En otra parte he asomado una hipótesis que explica esta aberración, pero lo que a esta columna interesa es recordar que el Caracazo ocurrió solo 25 días después de una rimbombante toma de posesión en la que Fidel Castro fue, de entre todos los invitados internacionales, la vedette más celebrada.
Las señoras de mayor coturno —¡ah!, ¡la tiranofilia latinoamericana!— se hacían lenguas de lo bien que lucía Fidel en traje y corbata, de lo mundano y gentil que les resultaba: “Será todo lo que dicen de él, pero no se le puede quitar lo caballero y que tiene mucha conversación”. Pues bien, esas mismas damas dieron por buena la leyenda de que el Caracazo habría sido inducido arteramente por agentes del G2 que Fidel dejó sembrados a su paso por Caracas.
Desde luego, debió ser más fácil entender que el plan de ajuste económico fue desplegado con arrogancia y precipitación sin intentar dotarlo del suficiente consenso político ni las debidas previsiones compensatorias. Quizá era menos oneroso para el maltratado prestigio de Pérez culpar a los protervos omnipresentes hombres de Fidel Castro, su amigo, y no a la incuria de un Gabinete tan impaciente como desaprensivo.
Los sucesos de Ecuador denuncian la irreflexión del Ejecutivo al decretar a troche y moche reformas que traían el aguijón emponzoñado de un crédito-puente del Fondo Monetario. Nadie duda de la vocación intervencionista del chavismo, puesta muy de manifiesto durante los años del Comandante Eterno. Pero culpar de la conmoción ecuatoriana a los colectivos de Maduro, así estén tutelados por el G2, es pretender hurtar el cuerpo a las responsabilidades de todo gobernante. Mucho más cuando la confrontación ya ha costado vidas humanas.
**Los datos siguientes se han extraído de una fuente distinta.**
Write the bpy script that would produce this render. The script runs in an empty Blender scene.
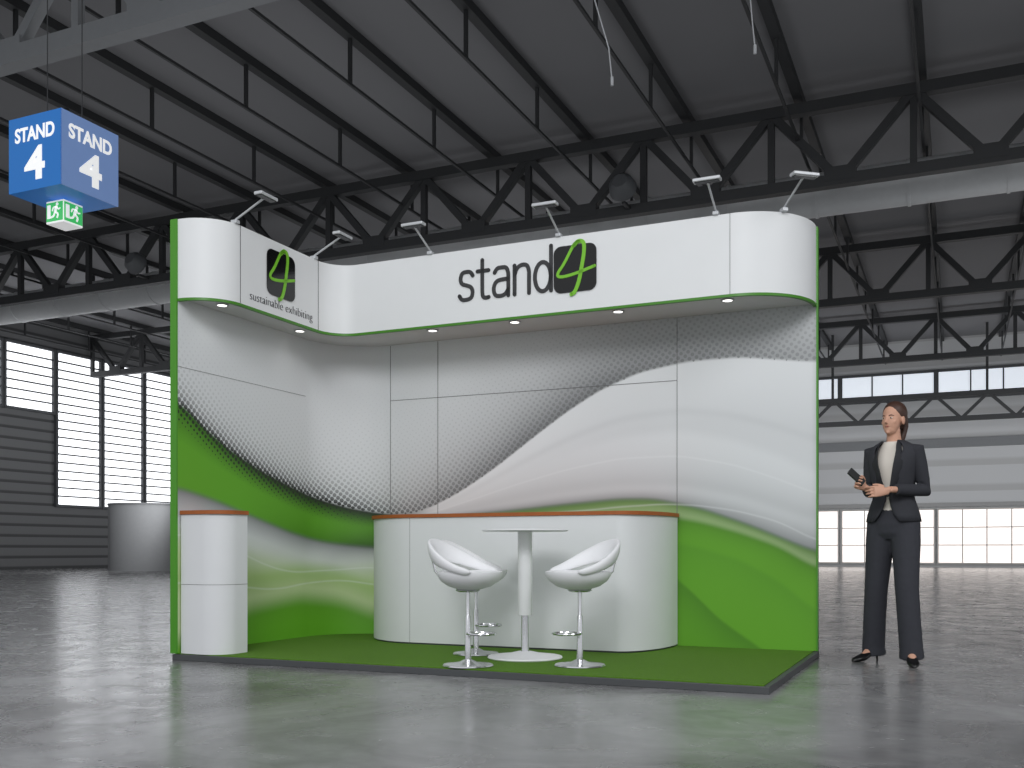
import bpy, bmesh, math, random
import numpy as np
from mathutils import Vector, Matrix
random.seed(3)
SC = bpy.context.scene
COL = SC.collection
H = 0.75; F = 995.6; HY = 550.0
P0 = (-2.318, 6.79); ANG = math.atan2(-.4094, .9126)
UX, UY = math.cos(ANG), math.sin(ANG); VX, VY = -UY, UX
def W(s, t, z=0.0): return Vector((P0[0]+s*UX+t*VX, P0[1]+s*UY+t*VY, z))

# ---------------------------------------------------------------- materials
def lin(c): return tuple(((x/255)/12.92 if x/255 <= .04045 else ((x/255+.055)/1.055)**2.4) for x in c)+(1.0,)
MATS = {}
def mat(name, rgb, rough=.5, metal=0.0, var=.06, scale=8.0, bump=0.0, emit=0.0, bscale=None, coat=0.0):
    if name in MATS: return MATS[name]
    m = bpy.data.materials.new(name); m.use_nodes = True
    nt = m.node_tree; b = nt.nodes['Principled BSDF']
    c = lin(rgb)
    tc = nt.nodes.new('ShaderNodeTexCoord'); n = nt.nodes.new('ShaderNodeTexNoise')
    n.inputs['Scale'].default_value = scale; n.inputs['Detail'].default_value = 4
    nt.links.new(tc.outputs['Object'], n.inputs['Vector'])
    mr = nt.nodes.new('ShaderNodeMapRange'); mr.inputs['To Min'].default_value = 1-var; mr.inputs['To Max'].default_value = 1+var
    nt.links.new(n.outputs['Fac'], mr.inputs['Value'])
    mx = nt.nodes.new('ShaderNodeVectorMath'); mx.operation = 'SCALE'; mx.inputs[0].default_value = c[:3]
    nt.links.new(mr.outputs['Result'], mx.inputs['Scale'])
    nt.links.new(mx.outputs['Vector'], b.inputs['Base Color'])
    b.inputs['Roughness'].default_value = rough; b.inputs['Metallic'].default_value = metal
    b.inputs['Coat Weight'].default_value = coat
    if emit > 0:
        nt.links.new(mx.outputs['Vector'], b.inputs['Emission Color']); b.inputs['Emission Strength'].default_value = emit
    if bump > 0:
        n2 = nt.nodes.new('ShaderNodeTexNoise'); n2.inputs['Scale'].default_value = bscale or scale*10
        nt.links.new(tc.outputs['Object'], n2.inputs['Vector'])
        bp = nt.nodes.new('ShaderNodeBump'); bp.inputs['Strength'].default_value = bump; bp.inputs['Distance'].default_value = .01
        nt.links.new(n2.outputs['Fac'], bp.inputs['Height']); nt.links.new(bp.outputs['Normal'], b.inputs['Normal'])
    MATS[name] = m; return m
M_WHITE = mat('white_laminate', (222, 223, 225), .45, var=.02)
M_FASCIA = mat('fascia_white', (228, 229, 230), .5, var=.015)
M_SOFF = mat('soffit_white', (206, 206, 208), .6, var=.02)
M_GREEN = mat('lime_edge', (70, 144, 24), .4, var=.03)
M_TRIM = mat('lime_trim', (62, 128, 18), .4, var=.03)
M_SEAM = mat('seam_grey', (110, 110, 110), .7)
M_ORANGE = mat('orange_wood', (160, 86, 34), .55, var=.2, scale=20)
M_DARK = mat('platform_edge', (72, 74, 76), .5)
M_CARPET = mat('green_carpet', (88, 134, 16), .95, var=.35, scale=70, bump=.8, bscale=400)
M_TRUSS = mat('black_steel', (50, 51, 53), .6, .1)
M_GALV = mat('galvanised_steel', (130, 132, 135), .5, .2)
M_DUCT = mat('duct_metal', (190, 192, 194), .5, .0)
M_CHROME = mat('chrome', (215, 215, 218), .18, .9, var=.02)
M_SHELL = mat('white_leather', (234, 234, 236), .55, var=.015)
M_TEXT = mat('dark_lettering', (46, 46, 48), .5)
M_BLACK = mat('black_gloss', (14, 14, 15), .15)
M_LOGOG = mat('logo_green', (120, 190, 40), .4)
M_LAMP = mat('lamp_silver', (195, 197, 200), .4, .2)
M_GLOW = mat('downlight_glow', (255, 252, 245), .5, emit=3.0)
M_PANE = mat('daylight_pane', (244, 246, 250), .3, emit=1.8, var=.04, scale=.3)
M_PANEB = mat('bluish_pane', (210, 216, 224), .3, emit=.85, var=.1, scale=.3)
M_PANEW = mat('warm_pane', (244, 234, 228), .3, emit=.95, var=.06, scale=.4)
M_FRAME = mat('window_frame', (82, 84, 87), .6)
M_FRAMEL = mat('window_frame_light', (176, 174, 172), .6)
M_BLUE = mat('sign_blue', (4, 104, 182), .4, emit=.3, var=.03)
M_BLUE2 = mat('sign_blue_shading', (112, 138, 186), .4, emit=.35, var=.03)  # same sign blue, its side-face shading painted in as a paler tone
M_SWHITE = mat('sign_white', (245, 245, 245), .4, emit=.45, var=.01)
M_EXIT = mat('exit_green', (60, 175, 95), .4, emit=.6, var=.03)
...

Felizmente, y según se deja ver, Moreno ha dado marcha atrás y se ha abierto una negociación. Por lo que toca al Ecuador, la región puede exhalar un respiro de alivio, no sabemos cuán largo. Pero todo indica que en nuestra América el catastrófico ciclo “reformas FMI-gobernante chambón-diluvio populista” tiene ya la catadura mítica del eterno retorno. Si cree que exagero, ahí tiene usted a la Argentina de Mauricio Macri.